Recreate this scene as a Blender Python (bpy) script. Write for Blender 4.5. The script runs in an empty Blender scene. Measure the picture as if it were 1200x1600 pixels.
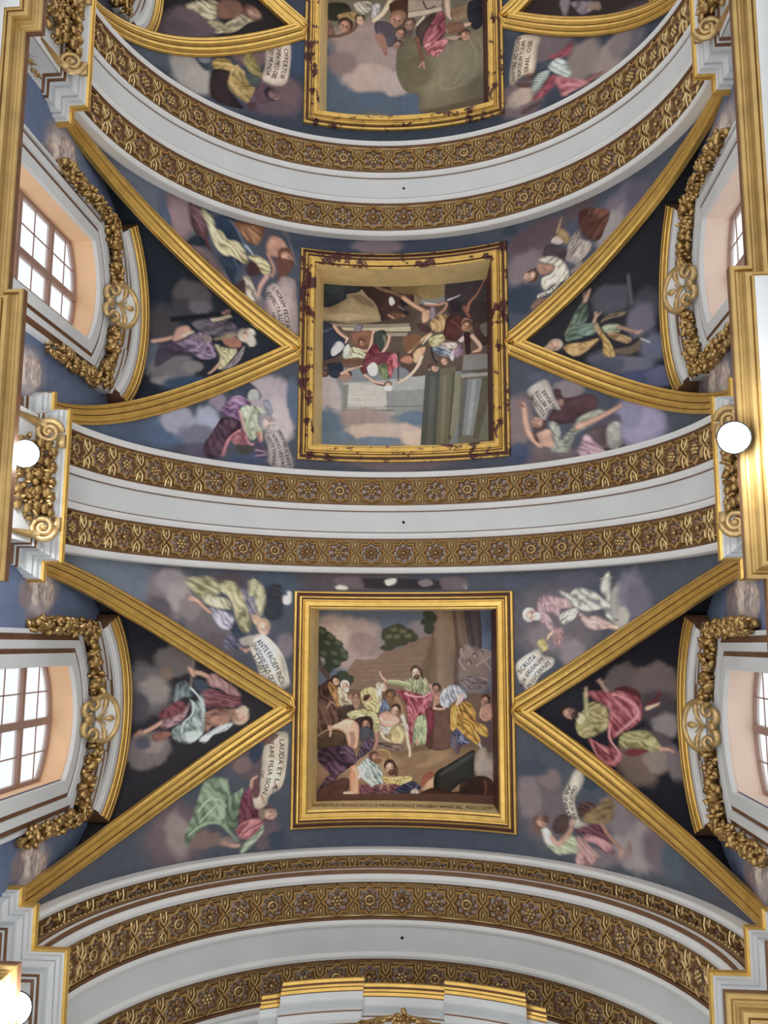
import bpy, math, random
import numpy as np
from mathutils import Matrix, Vector

C = bpy.context.scene.collection
SC = bpy.context.scene
rnd = random.Random(7)

# ------------------------------------------------------------------ camera
# x = right across the nave, y = along the nave (towards the viewer's back), z = up
TILT, PAN, ROLL, FOC = 0.149, 0.086, -0.009, 1379.1
def cam_rows():
    c, s = math.cos(TILT), math.sin(TILT)
    m = np.array([[1, 0, 0], [0, c, s], [0, -s, c]])
    c, s = math.cos(PAN), math.sin(PAN)
    n = np.array([[c, 0, s], [0, 1, 0], [-s, 0, c]])
    c, s = math.cos(ROLL), math.sin(ROLL)
    o = np.array([[c, -s, 0], [s, c, 0], [0, 0, 1]])
    return o @ n @ m
r_ = cam_rows()
cd = bpy.data.cameras.new('camera')
cam = bpy.data.objects.new('camera', cd)
C.objects.link(cam)
cam.matrix_world = Matrix(((r_[0][0], -r_[1][0], -r_[2][0], 1.138),
                           (r_[0][1], -r_[1][1], -r_[2][1], 0.0),
                           (r_[0][2], -r_[1][2], -r_[2][2], 0.0), (0, 0, 0, 1)))
cd.sensor_fit = 'VERTICAL'; cd.sensor_height = 36.0
cd.lens = FOC / 1600 * 36.0
cd.clip_end = 200
SC.camera = cam

# ------------------------------------------------------------------ world, exposure
SC.view_settings.view_transform = 'Standard'
SC.view_settings.look = 'None'
SC.view_settings.gamma = 1.0
SC.view_settings.use_curve_mapping = False
SC.view_settings.exposure = 0.12
w = bpy.data.worlds.new('daylight'); SC.world = w; w.use_nodes = True
wb = w.node_tree.nodes['Background']
wb.inputs[0].default_value = (0.985, 0.99, 1.0, 1); wb.inputs[1].default_value = 1.0

# ------------------------------------------------------------------ dimensions (metres above the lens)
H, R, RV, RC = 12.58, 5.0, 5.22, 6.10     # springing, arch ring, vault and canvas radii
BAY = 7.27
BC = [1.24, -6.03, -13.30]                # bay centres along the nave
HB = 2.64                                 # half length of a bay
PICY = [(-1.03, 3.50), (-8.22, -3.70), (-15.5, -11.08)]
XW = 5.22                                 # window wall
PHT = math.asin(2.13 / RV)

# ------------------------------------------------------------------ helpers
def lin(r, g, b):
    f = lambda c: (c / 255 / 12.92) if c / 255 <= 0.04045 else ((c / 255 + 0.055) / 1.055) ** 2.4
    return (f(r), f(g), f(b))

def thing(name, label=None, cat=None, loc=(0, 0, 0), group=None, kind=None):
    o = bpy.data.objects.new(name, None); C.objects.link(o); o.location = loc
    o.empty_display_size = 0.2
    tag(o, label, cat, group, kind)
    return o

def tag(o, label=None, cat=None, group=None, kind=None):
    if label: o['label'] = label
    if cat: o['category'] = cat
    if group: o['group'] = group
    if kind: o['kind'] = kind
    return o

def wpos(o):
    p = Vector((0, 0, 0))
    while o:
        p += o.location; o = o.parent
    return np.array(p)

def mk(name, V, F, mats, parent=None, midx=None, smooth=False, col=None):
    """one mesh object from world-space vertices; under a parent they become local"""
    V = np.asarray(V, dtype=np.float64)
    if parent is not None: V = V - wpos(parent)
    me = bpy.data.meshes.new(name)
    if isinstance(F, np.ndarray):
        n, k = F.shape
        me.vertices.add(len(V)); me.vertices.foreach_set('co', V.astype(np.float32).ravel())
        me.loops.add(n * k); me.loops.foreach_set('vertex_index', F.astype(np.int32).ravel())
        me.polygons.add(n)
        me.polygons.foreach_set('loop_start', np.arange(0, n * k, k, dtype=np.int32))
        me.update(calc_edges=True)
    else:
        me.from_pydata([tuple(v) for v in V], [], [tuple(f) for f in F])
    for m in (mats if isinstance(mats, (list, tuple)) else [mats]): me.materials.append(m)
    if midx is not None: me.polygons.foreach_set('material_index', np.asarray(midx, dtype=np.int32))
    me.polygons.foreach_set('use_smooth', np.full(len(me.polygons), bool(smooth)))
    if col is not None:
        a = me.color_attributes.new('paint', 'FLOAT_COLOR', 'POINT')
        c4 = np.ones((len(V), 4), np.float32); c4[:, :3] = col
        a.data.foreach_set('color', c4.ravel())
    me.validate()
    o = bpy.data.objects.new(name, me); C.objects.link(o)
    if parent is not None: o.parent = parent
    return o

def dup(o, parent, loc=None, rot=None):
    c = o.copy(); C.objects.link(c); c.parent = parent
    if loc is not None: c.location = loc
    if rot is not None: c.rotation_euler = rot
    return c

class MB:
    def __init__(s): s.V = []; s.F = []; s.M = []
    def add(s, V, F, m=0):
        b = len(s.V); s.V += [tuple(v) for v in V]
        s.F += [tuple(i + b for i in f) for f in F]; s.M += [m] * len(F)
        return s
    def box(s, x0, x1, y0, y1, z0, z1, m=0):
        v = [(x, y, z) for z in (z0, z1) for y in (y0, y1) for x in (x0, x1)]
        return s.add(v, [(0, 2, 3, 1), (4, 5, 7, 6), (0, 1, 5, 4), (2, 6, 7, 3), (0, 4, 6, 2), (1, 3, 7, 5)], m)
    def grid(s, rows, ms=None, closed=False, caps=False):
        """rows: list of point lists of equal length; ms = material per segment along a row"""
        n = len(rows[0]); b = len(s.V)
        for r in rows: s.V += [tuple(p) for p in r]
        N = len(rows)
        for i in range(N if closed else N - 1):
            i2 = (i + 1) % N
            for j in range(n - 1):
                s.F.append((b + i * n + j, b + i * n + j + 1, b + i2 * n + j + 1, b + i2 * n + j))
                s.M.append(ms[j] if ms else 0)
        if caps:
            s.F.append(tuple(b + j for j in range(n))); s.M.append(0)
            s.F.append(tuple(b + (N - 1) * n + j for j in reversed(range(n)))); s.M.append(0)
        return s
    def tube(s, pts, rad, seg=6, m=0, flat=1.0, ref=(0, 0, 1)):
        pts = [np.array(p, float) for p in pts]; rows = []
        rad = rad if isinstance(rad, (list, tuple)) else [rad] * len(pts)
        ref = np.array(ref, float)
        for i, p in enumerate(pts):
            t = pts[min(i + 1, len(pts) - 1)] - pts[max(i - 1, 0)]
            t /= (np.linalg.norm(t) + 1e-9)
            a = np.cross(t, ref)
            if np.linalg.norm(a) < 1e-3: a = np.cross(t, (1, 0.2, 0))
            a /= np.linalg.norm(a); bb = np.cross(a, t)
            rows.append([p + rad[i] * (math.cos(q) * a + flat * math.sin(q) * bb) for q in np.linspace(0, 2 * math.pi, seg + 1)])
        return s.grid(rows, [m] * seg, caps=True)
    def ball(s, c, rx, ry, rz, m=0, nu=6, nv=4, rot=None):
        rows = []
        for i in range(nv + 1):
            th = math.pi * i / nv
            row = []
            for j in range(nu + 1):
                ph = 2 * math.pi * j / nu
                p = np.array((rx * math.sin(th) * math.cos(ph), ry * math.sin(th) * math.sin(ph), rz * math.cos(th)))
                if rot is not None: p = rot @ p
                row.append(p + c)
            rows.append(row)
        return s.grid(rows, [m] * nu)
    def build(s, name, mats, parent=None, smooth=False):
        return mk(name, np.array(s.V), s.F, mats, parent, s.M, smooth)

# ------------------------------------------------------------------ materials (all procedural)
def mat(name, base, rough=0.6, metal=0.0, var=0.0, scale=3.0, bump=0.0, bscale=30.0, second=None, mask=None, attr=None, spec=0.4, detail=6):
    m = bpy.data.materials.new(name); m.use_nodes = True
    nt = m.node_tree; N = nt.nodes; L = nt.links
    p = N['Principled BSDF']
    p.inputs['Roughness'].default_value = rough
    p.inputs['Metallic'].default_value = metal
    p.inputs['Specular IOR Level'].default_value = spec
    tc = N.new('ShaderNodeTexCoord')
    if attr:
        src = N.new('ShaderNodeAttribute'); src.attribute_name = attr; out = src.outputs['Color']
    else:
        src = N.new('ShaderNodeRGB'); src.outputs[0].default_value = (*base, 1); out = src.outputs[0]
    if second is not None:
        nz = N.new('ShaderNodeTexNoise'); nz.inputs['Scale'].default_value = mask[0]; nz.inputs['Detail'].default_value = 8
        nz.inputs['Roughness'].default_value = 0.7
        L.new(tc.outputs['Object'], nz.inputs['Vector'])
        rp = N.new('ShaderNodeValToRGB'); rp.color_ramp.elements[0].position = mask[1]; rp.color_ramp.elements[1].position = mask[2]
        L.new(nz.outputs['Fac'], rp.inputs[0])
        mx = N.new('ShaderNodeMix'); mx.data_type = 'RGBA'
        L.new(rp.outputs[0], mx.inputs[0]); L.new(out, mx.inputs[6]); mx.inputs[7].default_value = (*second, 1)
        out = mx.outputs[2]
        if metal:
            mm = N.new('ShaderNodeMath'); mm.operation = 'MULTIPLY_ADD'
            L.new(rp.outputs[0], mm.inputs[0]); mm.inputs[1].default_value = -metal; mm.inputs[2].default_value = metal
            L.new(mm.outputs[0], p.inputs['Metallic'])
    if var:
        nz = N.new('ShaderNodeTexNoise'); nz.inputs['Scale'].default_value = scale; nz.inputs['Detail'].default_value = detail
        L.new(tc.outputs['Object'], nz.inputs['Vector'])
        mr = N.new('ShaderNodeMapRange'); mr.inputs[1].default_value = 0.25; mr.inputs[2].default_value = 0.75
        mr.inputs[3].default_value = 1 - var; mr.inputs[4].default_value = 1 + var
        L.new(nz.outputs['Fac'], mr.inputs[0])
        vm = N.new('ShaderNodeVectorMath'); vm.operation = 'SCALE'
        L.new(out, vm.inputs[0]); L.new(mr.outputs[0], vm.inputs['Scale']); out = vm.outputs[0]
    L.new(out, p.inputs['Base Color'])
    if bump:
        nb = N.new('ShaderNodeTexNoise'); nb.inputs['Scale'].default_value = bscale; nb.inputs['Detail'].default_value = 4
        L.new(tc.outputs['Object'], nb.inputs['Vector'])
        b = N.new('ShaderNodeBump'); b.inputs['Strength'].default_value = bump; b.inputs['Distance'].default_value = 0.03
        L.new(nb.outputs['Fac'], b.inputs['Height']); L.new(b.outputs[0], p.inputs['Normal'])
    return m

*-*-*

:: WHAT YOU SHOULD DO ::
Up to and including the line with "wb.inputs[0].default_value = (0.985, 0.99, 1.0, 1);", copy the data above from its first line. Skip pictures.

:: CORRECT OUTPUT ::
Recreate this scene as a Blender Python (bpy) script. Write for Blender 4.5. The script runs in an empty Blender scene. Measure the picture as if it were 1200x1600 pixels.
import bpy, math, random
import numpy as np
from mathutils import Matrix, Vector

C = bpy.context.scene.collection
SC = bpy.context.scene
rnd = random.Random(7)

# ------------------------------------------------------------------ camera
# x = right across the nave, y = along the nave (towards the viewer's back), z = up
TILT, PAN, ROLL, FOC = 0.149, 0.086, -0.009, 1379.1
def cam_rows():
    c, s = math.cos(TILT), math.sin(TILT)
    m = np.array([[1, 0, 0], [0, c, s], [0, -s, c]])
    c, s = math.cos(PAN), math.sin(PAN)
    n = np.array([[c, 0, s], [0, 1, 0], [-s, 0, c]])
    c, s = math.cos(ROLL), math.sin(ROLL)
    o = np.array([[c, -s, 0], [s, c, 0], [0, 0, 1]])
    return o @ n @ m
r_ = cam_rows()
cd = bpy.data.cameras.new('camera')
cam = bpy.data.objects.new('camera', cd)
C.objects.link(cam)
cam.matrix_world = Matrix(((r_[0][0], -r_[1][0], -r_[2][0], 1.138),
                           (r_[0][1], -r_[1][1], -r_[2][1], 0.0),
                           (r_[0][2], -r_[1][2], -r_[2][2], 0.0), (0, 0, 0, 1)))
cd.sensor_fit = 'VERTICAL'; cd.sensor_height = 36.0
cd.lens = FOC / 1600 * 36.0
cd.clip_end = 200
SC.camera = cam

# ------------------------------------------------------------------ world, exposure
SC.view_settings.view_transform = 'Standard'
SC.view_settings.look = 'None'
SC.view_settings.gamma = 1.0
SC.view_settings.use_curve_mapping = False
SC.view_settings.exposure = 0.12
w = bpy.data.worlds.new('daylight'); SC.world = w; w.use_nodes = True
wb = w.node_tree.nodes['Background']
wb.inputs[0].default_value = (0.985, 0.99, 1.0, 1); wb.inputs[1].default_value = 1.0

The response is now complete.